# Data excerpts
--- start ---
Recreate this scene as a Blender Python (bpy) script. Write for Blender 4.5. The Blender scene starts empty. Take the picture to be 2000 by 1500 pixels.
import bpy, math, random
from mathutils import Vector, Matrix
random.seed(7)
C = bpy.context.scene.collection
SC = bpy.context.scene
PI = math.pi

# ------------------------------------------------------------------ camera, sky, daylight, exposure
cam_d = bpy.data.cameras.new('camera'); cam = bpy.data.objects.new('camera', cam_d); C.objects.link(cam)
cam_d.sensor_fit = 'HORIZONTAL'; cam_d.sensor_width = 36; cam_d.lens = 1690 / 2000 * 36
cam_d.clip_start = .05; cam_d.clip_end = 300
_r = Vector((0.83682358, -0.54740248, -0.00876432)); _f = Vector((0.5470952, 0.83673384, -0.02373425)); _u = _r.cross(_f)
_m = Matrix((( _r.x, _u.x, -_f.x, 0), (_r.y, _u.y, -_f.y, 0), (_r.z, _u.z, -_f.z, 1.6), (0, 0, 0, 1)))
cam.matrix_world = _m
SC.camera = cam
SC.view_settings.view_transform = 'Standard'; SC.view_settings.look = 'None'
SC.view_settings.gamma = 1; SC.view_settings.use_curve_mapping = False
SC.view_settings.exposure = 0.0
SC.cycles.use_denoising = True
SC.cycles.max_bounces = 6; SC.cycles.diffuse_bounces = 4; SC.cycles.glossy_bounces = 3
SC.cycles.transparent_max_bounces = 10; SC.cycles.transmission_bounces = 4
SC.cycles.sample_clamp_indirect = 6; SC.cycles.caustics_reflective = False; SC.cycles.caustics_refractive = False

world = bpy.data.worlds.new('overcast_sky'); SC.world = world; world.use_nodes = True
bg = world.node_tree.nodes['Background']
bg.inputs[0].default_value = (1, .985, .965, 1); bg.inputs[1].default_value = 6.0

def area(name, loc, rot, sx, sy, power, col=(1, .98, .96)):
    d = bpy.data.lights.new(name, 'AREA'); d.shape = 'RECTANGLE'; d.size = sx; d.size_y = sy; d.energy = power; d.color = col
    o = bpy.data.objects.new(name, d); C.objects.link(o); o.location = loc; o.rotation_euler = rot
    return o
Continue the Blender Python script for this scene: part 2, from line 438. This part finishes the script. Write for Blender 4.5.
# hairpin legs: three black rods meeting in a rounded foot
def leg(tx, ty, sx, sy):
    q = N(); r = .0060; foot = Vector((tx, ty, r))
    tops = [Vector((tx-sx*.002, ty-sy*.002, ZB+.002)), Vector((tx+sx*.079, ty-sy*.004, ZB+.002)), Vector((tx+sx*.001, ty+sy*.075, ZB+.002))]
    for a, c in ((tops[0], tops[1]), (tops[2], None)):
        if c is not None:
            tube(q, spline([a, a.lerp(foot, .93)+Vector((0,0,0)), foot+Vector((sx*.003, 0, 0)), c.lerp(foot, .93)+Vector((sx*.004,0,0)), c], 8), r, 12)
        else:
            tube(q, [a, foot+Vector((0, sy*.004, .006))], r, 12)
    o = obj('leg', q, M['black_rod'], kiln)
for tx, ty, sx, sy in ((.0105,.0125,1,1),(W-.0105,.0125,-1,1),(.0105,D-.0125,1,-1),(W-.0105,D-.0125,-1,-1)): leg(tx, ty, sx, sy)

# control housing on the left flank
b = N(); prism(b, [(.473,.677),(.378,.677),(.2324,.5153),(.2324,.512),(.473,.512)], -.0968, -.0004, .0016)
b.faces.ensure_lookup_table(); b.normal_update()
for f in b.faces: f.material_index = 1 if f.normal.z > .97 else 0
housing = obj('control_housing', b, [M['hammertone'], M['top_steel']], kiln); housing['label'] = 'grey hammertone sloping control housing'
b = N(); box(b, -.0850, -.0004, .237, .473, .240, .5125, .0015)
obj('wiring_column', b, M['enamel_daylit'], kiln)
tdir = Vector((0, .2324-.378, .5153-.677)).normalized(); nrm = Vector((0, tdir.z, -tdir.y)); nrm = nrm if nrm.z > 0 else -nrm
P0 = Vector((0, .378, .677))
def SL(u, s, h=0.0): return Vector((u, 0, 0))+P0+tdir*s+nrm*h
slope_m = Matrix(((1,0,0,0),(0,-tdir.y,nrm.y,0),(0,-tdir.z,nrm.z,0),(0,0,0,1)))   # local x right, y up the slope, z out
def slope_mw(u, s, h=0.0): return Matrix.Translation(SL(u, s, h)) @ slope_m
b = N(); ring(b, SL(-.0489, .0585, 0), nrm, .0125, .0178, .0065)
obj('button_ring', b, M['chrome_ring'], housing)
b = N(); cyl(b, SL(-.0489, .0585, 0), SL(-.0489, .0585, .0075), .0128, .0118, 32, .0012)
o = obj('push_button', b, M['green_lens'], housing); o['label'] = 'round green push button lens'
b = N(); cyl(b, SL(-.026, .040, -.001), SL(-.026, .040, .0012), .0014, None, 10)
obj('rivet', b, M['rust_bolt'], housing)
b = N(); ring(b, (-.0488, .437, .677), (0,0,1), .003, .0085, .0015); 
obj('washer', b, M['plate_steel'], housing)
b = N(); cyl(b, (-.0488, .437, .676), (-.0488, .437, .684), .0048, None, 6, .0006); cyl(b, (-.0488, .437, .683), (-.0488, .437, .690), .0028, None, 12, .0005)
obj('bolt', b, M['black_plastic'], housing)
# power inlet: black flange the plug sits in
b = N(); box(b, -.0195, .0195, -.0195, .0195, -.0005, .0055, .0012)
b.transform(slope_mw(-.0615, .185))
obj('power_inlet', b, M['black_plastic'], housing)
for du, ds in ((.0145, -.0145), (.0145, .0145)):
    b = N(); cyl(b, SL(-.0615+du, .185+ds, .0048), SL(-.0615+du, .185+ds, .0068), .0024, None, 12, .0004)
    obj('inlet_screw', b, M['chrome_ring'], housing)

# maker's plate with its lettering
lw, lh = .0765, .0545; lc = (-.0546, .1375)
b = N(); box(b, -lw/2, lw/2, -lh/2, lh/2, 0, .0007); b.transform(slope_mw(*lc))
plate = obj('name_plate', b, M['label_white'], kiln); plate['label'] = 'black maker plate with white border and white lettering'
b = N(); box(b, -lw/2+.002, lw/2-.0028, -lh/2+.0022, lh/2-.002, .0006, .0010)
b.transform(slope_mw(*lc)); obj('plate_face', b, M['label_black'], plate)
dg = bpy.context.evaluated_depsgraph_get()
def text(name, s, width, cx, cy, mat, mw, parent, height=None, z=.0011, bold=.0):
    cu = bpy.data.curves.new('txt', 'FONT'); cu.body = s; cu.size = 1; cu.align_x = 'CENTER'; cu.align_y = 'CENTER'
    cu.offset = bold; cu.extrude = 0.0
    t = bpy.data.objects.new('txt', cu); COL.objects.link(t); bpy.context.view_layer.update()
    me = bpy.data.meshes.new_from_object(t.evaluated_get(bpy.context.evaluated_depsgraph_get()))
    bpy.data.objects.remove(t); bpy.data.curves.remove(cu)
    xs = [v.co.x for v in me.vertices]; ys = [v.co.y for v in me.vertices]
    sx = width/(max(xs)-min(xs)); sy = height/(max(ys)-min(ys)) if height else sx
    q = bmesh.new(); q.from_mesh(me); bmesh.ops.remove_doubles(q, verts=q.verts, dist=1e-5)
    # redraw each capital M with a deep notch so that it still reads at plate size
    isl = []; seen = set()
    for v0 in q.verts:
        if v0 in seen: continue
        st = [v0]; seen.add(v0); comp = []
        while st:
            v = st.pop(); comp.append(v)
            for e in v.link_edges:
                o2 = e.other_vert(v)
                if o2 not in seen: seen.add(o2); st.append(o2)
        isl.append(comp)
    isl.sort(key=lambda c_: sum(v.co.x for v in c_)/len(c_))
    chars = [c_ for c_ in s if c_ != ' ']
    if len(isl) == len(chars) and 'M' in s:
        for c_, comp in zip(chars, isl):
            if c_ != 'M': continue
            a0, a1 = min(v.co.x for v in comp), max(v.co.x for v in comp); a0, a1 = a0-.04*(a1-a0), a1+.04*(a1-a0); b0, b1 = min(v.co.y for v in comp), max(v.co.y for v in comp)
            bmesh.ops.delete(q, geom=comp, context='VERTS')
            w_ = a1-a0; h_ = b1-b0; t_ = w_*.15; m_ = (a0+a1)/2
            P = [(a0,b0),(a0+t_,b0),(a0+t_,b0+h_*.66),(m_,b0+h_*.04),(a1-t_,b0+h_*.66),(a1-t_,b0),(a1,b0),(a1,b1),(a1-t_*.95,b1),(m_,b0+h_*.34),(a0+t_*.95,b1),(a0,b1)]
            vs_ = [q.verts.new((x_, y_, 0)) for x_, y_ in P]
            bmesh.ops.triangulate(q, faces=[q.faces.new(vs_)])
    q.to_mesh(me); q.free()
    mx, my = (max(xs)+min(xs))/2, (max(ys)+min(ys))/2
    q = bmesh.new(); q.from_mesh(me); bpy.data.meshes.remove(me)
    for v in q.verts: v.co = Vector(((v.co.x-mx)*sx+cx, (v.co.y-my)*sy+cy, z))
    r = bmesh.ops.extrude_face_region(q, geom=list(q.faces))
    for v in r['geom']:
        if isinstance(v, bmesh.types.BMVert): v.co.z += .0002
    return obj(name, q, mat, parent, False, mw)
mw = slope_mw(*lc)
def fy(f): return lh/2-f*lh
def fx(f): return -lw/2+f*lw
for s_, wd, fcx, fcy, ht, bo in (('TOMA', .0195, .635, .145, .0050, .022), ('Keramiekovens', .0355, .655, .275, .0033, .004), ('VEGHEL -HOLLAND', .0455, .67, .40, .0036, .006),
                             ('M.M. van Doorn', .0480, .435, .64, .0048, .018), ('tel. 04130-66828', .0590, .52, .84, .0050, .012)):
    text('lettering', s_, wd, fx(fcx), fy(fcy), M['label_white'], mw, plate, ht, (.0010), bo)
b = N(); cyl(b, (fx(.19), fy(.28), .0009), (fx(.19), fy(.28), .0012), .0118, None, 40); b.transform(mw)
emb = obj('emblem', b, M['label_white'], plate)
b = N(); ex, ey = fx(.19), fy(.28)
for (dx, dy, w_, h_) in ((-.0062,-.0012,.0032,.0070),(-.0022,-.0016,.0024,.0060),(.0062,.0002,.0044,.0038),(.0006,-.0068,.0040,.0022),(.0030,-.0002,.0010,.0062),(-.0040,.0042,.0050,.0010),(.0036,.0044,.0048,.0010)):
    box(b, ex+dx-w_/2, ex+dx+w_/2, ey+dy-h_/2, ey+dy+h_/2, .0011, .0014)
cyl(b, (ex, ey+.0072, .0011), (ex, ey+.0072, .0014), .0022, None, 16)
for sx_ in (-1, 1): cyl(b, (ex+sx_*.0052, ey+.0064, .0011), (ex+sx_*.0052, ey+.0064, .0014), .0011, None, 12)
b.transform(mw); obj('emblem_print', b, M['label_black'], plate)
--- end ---
# Brief
Print only the lines that run from the start of the listing to the line bearing "PI = math.pi"; please keep the first line and that last one, exactly as they appear.

# Right answer
Recreate this scene as a Blender Python (bpy) script. Write for Blender 4.5. The Blender scene starts empty. Take the picture to be 2000 by 1500 pixels.
import bpy, math, random
from mathutils import Vector, Matrix
random.seed(7)
C = bpy.context.scene.collection
SC = bpy.context.scene
PI = math.pi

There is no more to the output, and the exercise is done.